Return the listing below word for word.

## BEGIN

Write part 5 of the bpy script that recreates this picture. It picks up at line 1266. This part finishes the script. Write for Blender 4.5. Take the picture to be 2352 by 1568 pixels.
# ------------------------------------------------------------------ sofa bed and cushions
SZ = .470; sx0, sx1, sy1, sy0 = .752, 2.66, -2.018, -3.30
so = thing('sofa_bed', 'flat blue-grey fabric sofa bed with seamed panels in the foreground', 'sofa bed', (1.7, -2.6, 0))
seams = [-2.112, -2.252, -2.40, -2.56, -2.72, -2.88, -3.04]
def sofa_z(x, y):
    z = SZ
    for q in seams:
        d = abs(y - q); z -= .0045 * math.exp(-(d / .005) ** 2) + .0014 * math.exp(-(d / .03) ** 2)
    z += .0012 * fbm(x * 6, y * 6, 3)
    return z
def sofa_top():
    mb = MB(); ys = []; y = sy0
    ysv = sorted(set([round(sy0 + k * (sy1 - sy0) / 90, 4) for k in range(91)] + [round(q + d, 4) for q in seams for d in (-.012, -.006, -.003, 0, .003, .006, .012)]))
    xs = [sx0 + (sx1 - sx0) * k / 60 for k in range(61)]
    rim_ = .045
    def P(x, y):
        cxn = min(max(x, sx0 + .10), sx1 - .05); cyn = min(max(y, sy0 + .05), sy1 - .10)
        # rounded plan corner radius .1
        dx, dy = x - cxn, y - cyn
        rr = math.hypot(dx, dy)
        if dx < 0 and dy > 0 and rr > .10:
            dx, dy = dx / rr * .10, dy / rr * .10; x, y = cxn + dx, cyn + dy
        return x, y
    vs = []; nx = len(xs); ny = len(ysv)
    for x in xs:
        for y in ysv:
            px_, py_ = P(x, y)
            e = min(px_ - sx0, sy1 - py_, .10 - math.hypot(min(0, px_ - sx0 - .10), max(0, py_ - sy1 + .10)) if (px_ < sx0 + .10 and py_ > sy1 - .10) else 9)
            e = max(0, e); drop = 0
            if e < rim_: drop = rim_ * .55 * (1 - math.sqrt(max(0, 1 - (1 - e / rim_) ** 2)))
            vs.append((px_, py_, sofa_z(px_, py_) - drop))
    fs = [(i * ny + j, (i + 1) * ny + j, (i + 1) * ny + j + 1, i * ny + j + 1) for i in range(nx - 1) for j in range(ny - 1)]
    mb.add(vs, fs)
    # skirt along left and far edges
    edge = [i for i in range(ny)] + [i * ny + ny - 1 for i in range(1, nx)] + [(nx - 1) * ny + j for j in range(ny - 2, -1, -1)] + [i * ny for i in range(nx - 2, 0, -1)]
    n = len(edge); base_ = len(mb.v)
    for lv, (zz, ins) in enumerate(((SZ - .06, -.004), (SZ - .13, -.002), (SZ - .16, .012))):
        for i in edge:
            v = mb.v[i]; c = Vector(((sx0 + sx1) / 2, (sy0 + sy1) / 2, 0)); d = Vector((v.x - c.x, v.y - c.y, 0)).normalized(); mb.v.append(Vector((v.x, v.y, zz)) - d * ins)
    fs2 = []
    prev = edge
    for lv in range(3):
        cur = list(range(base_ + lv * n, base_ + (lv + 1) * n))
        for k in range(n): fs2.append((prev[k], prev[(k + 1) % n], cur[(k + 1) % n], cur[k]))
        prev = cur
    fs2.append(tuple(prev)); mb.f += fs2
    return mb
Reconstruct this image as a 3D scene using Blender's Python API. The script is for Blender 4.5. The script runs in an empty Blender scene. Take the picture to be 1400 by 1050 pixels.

## END

**Final result**.
Write part 5 of the bpy script that recreates this picture. It picks up at line 1266. This part finishes the script. Write for Blender 4.5. Take the picture to be 2352 by 1568 pixels.
# ------------------------------------------------------------------ sofa bed and cushions
SZ = .470; sx0, sx1, sy1, sy0 = .752, 2.66, -2.018, -3.30
so = thing('sofa_bed', 'flat blue-grey fabric sofa bed with seamed panels in the foreground', 'sofa bed', (1.7, -2.6, 0))
seams = [-2.112, -2.252, -2.40, -2.56, -2.72, -2.88, -3.04]
def sofa_z(x, y):
    z = SZ
    for q in seams:
        d = abs(y - q); z -= .0045 * math.exp(-(d / .005) ** 2) + .0014 * math.exp(-(d / .03) ** 2)
    z += .0012 * fbm(x * 6, y * 6, 3)
    return z
def sofa_top():
    mb = MB(); ys = []; y = sy0
    ysv = sorted(set([round(sy0 + k * (sy1 - sy0) / 90, 4) for k in range(91)] + [round(q + d, 4) for q in seams for d in (-.012, -.006, -.003, 0, .003, .006, .012)]))
    xs = [sx0 + (sx1 - sx0) * k / 60 for k in range(61)]
    rim_ = .045
    def P(x, y):
        cxn = min(max(x, sx0 + .10), sx1 - .05); cyn = min(max(y, sy0 + .05), sy1 - .10)
        # rounded plan corner radius .1
        dx, dy = x - cxn, y - cyn
        rr = math.hypot(dx, dy)
        if dx < 0 and dy > 0 and rr > .10:
            dx, dy = dx / rr * .10, dy / rr * .10; x, y = cxn + dx, cyn + dy
        return x, y
    vs = []; nx = len(xs); ny = len(ysv)
    for x in xs:
        for y in ysv:
            px_, py_ = P(x, y)
            e = min(px_ - sx0, sy1 - py_, .10 - math.hypot(min(0, px_ - sx0 - .10), max(0, py_ - sy1 + .10)) if (px_ < sx0 + .10 and py_ > sy1 - .10) else 9)
            e = max(0, e); drop = 0
            if e < rim_: drop = rim_ * .55 * (1 - math.sqrt(max(0, 1 - (1 - e / rim_) ** 2)))
            vs.append((px_, py_, sofa_z(px_, py_) - drop))
    fs = [(i * ny + j, (i + 1) * ny + j, (i + 1) * ny + j + 1, i * ny + j + 1) for i in range(nx - 1) for j in range(ny - 1)]
    mb.add(vs, fs)
    # skirt along left and far edges
    edge = [i for i in range(ny)] + [i * ny + ny - 1 for i in range(1, nx)] + [(nx - 1) * ny + j for j in range(ny - 2, -1, -1)] + [i * ny for i in range(nx - 2, 0, -1)]
    n = len(edge); base_ = len(mb.v)
    for lv, (zz, ins) in enumerate(((SZ - .06, -.004), (SZ - .13, -.002), (SZ - .16, .012))):
        for i in edge:
            v = mb.v[i]; c = Vector(((sx0 + sx1) / 2, (sy0 + sy1) / 2, 0)); d = Vector((v.x - c.x, v.y - c.y, 0)).normalized(); mb.v.append(Vector((v.x, v.y, zz)) - d * ins)
    fs2 = []
    prev = edge
    for lv in range(3):
        cur = list(range(base_ + lv * n, base_ + (lv + 1) * n))
        for k in range(n): fs2.append((prev[k], prev[(k + 1) % n], cur[(k + 1) % n], cur[k]))
        prev = cur
    fs2.append(tuple(prev)); mb.f += fs2
    return mb
Reconstruct this image as a 3D scene using Blender's Python API. The script is for Blender 4.5. The script runs in an empty Blender scene. Take the picture to be 1400 by 1050 pixels.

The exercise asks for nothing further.